◆ TASK MATERIAL
┄┄┄┄┄┄

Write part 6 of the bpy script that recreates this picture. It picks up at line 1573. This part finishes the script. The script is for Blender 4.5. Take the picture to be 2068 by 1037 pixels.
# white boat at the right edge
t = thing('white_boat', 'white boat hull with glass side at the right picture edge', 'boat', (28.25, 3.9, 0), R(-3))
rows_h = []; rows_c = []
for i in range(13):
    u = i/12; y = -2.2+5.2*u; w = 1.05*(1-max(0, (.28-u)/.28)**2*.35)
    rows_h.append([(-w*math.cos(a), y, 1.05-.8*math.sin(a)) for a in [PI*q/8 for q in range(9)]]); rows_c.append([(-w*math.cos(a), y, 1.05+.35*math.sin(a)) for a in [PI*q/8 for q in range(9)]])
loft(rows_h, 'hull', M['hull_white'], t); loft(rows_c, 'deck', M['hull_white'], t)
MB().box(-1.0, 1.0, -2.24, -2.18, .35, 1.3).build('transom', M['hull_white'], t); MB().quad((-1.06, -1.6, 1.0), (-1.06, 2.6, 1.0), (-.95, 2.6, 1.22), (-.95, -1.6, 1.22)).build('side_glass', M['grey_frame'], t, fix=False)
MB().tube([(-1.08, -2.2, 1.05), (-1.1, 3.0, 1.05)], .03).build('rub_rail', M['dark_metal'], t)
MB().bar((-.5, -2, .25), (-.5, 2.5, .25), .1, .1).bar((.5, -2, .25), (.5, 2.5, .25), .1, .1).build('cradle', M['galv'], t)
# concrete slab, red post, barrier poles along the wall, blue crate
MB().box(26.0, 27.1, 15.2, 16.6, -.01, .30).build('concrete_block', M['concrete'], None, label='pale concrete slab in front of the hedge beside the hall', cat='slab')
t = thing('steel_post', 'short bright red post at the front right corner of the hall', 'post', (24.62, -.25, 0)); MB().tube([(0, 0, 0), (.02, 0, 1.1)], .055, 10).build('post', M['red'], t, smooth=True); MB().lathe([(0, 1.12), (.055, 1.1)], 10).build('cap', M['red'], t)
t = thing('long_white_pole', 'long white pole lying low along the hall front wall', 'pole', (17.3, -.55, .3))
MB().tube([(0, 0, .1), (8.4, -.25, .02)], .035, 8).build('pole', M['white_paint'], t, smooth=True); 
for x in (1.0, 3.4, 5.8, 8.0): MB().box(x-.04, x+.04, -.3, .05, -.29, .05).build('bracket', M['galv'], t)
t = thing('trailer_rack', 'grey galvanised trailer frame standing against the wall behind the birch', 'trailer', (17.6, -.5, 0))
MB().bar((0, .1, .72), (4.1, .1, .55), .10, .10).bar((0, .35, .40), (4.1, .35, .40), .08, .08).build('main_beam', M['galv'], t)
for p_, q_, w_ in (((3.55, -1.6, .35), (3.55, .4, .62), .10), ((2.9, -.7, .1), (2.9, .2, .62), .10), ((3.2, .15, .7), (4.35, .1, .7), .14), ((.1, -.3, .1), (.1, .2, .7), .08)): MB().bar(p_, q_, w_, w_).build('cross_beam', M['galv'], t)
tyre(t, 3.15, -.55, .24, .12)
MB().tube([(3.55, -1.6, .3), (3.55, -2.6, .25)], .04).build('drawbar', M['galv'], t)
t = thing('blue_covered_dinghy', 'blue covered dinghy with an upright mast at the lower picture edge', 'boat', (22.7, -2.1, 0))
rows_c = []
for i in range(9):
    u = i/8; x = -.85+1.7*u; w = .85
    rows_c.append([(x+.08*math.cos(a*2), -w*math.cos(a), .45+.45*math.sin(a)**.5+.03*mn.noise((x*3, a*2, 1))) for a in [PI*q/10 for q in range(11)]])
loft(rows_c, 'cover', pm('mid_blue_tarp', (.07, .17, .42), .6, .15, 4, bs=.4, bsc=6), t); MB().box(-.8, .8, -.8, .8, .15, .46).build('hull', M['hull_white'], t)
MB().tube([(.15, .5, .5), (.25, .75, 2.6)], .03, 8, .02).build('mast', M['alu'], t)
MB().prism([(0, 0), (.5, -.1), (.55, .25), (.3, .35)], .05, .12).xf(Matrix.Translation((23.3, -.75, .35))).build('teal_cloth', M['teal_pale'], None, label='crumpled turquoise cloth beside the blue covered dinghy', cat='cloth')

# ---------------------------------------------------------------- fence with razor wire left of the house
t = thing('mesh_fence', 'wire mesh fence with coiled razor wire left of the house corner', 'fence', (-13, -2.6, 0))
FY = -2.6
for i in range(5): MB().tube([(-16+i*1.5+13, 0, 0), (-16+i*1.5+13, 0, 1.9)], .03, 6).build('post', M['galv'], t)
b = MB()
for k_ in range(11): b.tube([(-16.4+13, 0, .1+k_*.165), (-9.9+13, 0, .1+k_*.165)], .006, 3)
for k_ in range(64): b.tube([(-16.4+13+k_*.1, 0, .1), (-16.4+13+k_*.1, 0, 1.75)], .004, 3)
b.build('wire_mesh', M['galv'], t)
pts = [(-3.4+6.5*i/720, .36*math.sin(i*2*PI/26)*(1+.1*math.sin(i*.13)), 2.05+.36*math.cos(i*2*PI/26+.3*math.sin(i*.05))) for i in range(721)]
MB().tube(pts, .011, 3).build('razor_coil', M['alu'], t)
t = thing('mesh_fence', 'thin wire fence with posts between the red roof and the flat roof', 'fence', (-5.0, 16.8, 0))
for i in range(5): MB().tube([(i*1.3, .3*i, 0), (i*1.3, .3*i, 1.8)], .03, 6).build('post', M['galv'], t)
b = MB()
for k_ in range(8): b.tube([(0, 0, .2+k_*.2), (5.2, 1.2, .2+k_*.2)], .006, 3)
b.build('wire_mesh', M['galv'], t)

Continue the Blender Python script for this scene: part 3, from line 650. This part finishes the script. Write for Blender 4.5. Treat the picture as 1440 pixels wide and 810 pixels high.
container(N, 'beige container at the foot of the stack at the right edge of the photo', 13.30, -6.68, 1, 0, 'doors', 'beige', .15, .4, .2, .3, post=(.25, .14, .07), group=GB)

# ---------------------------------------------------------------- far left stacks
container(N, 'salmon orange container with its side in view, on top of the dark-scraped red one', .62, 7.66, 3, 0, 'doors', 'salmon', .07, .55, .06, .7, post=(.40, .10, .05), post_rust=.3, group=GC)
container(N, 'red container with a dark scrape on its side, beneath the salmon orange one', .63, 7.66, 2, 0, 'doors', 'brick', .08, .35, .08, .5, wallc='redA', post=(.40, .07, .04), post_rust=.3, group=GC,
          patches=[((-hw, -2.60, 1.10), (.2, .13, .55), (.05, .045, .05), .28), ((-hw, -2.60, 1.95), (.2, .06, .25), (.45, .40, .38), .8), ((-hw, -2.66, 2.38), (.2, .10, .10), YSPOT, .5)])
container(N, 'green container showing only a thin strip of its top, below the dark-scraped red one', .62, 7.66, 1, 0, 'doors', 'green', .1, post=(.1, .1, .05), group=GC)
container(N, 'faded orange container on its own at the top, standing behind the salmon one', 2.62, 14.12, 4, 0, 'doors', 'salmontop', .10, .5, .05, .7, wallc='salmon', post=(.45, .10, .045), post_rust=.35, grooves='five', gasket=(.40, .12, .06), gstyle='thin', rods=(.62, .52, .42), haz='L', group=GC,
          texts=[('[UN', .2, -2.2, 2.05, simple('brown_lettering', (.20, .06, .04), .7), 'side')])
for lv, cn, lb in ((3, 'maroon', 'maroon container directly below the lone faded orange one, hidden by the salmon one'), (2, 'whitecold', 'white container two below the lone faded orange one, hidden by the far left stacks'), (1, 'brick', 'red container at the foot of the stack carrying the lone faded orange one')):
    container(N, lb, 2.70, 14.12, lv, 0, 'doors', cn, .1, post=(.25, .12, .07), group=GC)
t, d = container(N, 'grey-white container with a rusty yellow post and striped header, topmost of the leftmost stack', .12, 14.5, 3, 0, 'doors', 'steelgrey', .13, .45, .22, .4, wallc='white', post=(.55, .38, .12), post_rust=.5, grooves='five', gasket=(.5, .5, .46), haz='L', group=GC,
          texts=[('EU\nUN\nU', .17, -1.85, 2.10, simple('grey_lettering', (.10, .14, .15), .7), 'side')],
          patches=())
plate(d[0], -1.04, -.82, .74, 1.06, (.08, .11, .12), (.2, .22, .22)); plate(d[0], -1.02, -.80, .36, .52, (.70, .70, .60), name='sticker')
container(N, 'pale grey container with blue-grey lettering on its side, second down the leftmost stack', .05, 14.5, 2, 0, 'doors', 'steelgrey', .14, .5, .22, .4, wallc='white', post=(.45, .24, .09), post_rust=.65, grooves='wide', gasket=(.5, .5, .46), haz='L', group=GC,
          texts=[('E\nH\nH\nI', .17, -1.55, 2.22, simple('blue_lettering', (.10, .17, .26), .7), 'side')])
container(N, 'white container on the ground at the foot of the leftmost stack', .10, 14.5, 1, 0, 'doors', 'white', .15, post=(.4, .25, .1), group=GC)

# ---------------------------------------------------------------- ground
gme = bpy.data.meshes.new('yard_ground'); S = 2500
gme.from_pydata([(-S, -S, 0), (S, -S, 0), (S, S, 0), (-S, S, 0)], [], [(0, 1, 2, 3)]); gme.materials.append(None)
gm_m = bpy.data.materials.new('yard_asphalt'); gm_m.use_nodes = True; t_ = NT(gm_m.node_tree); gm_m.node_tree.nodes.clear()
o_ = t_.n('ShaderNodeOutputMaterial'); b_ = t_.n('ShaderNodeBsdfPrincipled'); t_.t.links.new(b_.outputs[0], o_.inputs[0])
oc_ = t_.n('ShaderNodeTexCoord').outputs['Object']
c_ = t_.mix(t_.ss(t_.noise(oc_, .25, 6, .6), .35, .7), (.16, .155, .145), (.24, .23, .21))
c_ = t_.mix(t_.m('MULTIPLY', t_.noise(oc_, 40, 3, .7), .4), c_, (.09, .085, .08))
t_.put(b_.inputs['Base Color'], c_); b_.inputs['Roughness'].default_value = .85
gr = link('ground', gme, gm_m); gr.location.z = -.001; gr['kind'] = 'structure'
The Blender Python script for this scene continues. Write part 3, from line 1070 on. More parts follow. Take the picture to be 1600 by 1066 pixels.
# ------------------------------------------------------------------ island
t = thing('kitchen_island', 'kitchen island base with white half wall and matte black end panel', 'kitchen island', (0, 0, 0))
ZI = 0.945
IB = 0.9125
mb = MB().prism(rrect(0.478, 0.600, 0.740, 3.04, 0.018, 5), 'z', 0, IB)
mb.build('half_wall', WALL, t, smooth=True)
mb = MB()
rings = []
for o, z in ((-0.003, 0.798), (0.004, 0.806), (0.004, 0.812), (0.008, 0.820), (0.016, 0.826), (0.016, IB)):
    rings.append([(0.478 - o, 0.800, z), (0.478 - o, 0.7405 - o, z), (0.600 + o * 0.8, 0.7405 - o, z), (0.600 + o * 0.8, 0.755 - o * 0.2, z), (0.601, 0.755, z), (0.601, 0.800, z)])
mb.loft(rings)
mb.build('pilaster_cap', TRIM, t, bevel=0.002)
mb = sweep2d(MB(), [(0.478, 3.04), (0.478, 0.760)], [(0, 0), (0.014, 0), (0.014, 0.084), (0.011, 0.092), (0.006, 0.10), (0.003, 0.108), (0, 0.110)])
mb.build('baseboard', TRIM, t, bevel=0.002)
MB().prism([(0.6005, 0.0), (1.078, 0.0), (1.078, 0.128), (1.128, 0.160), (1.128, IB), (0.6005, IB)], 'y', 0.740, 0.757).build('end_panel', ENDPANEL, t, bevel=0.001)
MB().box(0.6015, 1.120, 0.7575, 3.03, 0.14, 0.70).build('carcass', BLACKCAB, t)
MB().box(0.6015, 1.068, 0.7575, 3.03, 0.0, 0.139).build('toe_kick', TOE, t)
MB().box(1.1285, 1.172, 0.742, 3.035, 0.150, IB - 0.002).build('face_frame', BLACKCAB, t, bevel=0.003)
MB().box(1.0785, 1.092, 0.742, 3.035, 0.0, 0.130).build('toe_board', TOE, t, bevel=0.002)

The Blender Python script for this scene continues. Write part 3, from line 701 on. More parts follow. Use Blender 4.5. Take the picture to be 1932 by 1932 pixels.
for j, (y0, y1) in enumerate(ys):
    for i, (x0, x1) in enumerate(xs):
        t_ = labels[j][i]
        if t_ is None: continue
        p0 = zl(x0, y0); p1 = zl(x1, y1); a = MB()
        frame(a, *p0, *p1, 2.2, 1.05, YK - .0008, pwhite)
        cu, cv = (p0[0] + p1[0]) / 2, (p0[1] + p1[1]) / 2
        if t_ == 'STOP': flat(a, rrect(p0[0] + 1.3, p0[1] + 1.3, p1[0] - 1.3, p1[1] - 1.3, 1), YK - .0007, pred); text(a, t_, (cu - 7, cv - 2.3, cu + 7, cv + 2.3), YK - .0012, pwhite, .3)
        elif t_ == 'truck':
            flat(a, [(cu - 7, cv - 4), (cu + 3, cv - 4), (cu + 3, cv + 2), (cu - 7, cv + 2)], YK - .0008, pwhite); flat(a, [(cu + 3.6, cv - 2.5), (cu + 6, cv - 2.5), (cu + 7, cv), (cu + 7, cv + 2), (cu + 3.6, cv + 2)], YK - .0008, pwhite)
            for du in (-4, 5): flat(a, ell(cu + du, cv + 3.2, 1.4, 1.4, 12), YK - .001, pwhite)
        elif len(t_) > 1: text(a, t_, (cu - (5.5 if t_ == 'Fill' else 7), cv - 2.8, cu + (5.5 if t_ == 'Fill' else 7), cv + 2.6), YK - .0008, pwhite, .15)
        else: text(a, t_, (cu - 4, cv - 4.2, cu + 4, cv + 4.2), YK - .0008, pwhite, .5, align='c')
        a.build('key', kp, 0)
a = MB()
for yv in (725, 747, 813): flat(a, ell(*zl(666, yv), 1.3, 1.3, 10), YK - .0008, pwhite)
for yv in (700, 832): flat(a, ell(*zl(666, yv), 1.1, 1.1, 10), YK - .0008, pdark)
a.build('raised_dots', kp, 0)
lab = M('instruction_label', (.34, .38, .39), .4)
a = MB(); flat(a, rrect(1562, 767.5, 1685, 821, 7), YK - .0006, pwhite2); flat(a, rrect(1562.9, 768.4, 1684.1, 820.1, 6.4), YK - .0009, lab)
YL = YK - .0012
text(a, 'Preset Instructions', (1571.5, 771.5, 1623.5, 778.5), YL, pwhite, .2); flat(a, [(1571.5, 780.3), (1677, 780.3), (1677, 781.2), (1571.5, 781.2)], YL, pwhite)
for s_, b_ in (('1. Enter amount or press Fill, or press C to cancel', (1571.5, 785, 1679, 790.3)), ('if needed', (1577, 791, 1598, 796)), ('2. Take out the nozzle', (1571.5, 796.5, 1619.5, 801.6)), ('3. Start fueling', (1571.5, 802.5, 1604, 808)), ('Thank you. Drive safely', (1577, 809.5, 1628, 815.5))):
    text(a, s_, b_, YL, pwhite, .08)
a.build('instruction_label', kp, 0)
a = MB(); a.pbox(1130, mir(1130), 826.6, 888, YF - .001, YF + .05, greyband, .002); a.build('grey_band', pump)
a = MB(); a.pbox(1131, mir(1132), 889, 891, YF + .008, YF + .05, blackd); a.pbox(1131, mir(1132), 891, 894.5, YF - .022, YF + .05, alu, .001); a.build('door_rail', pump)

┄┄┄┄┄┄

◆ INSTRUCTION
Report back each line of the entries that holds the string "follow".

◆ RESPONSE
The Blender Python script for this scene continues. Write part 3, from line 1070 on. More parts follow. Take the picture to be 1600 by 1066 pixels.
The Blender Python script for this scene continues. Write part 3, from line 701 on. More parts follow. Use Blender 4.5. Take the picture to be 1932 by 1932 pixels.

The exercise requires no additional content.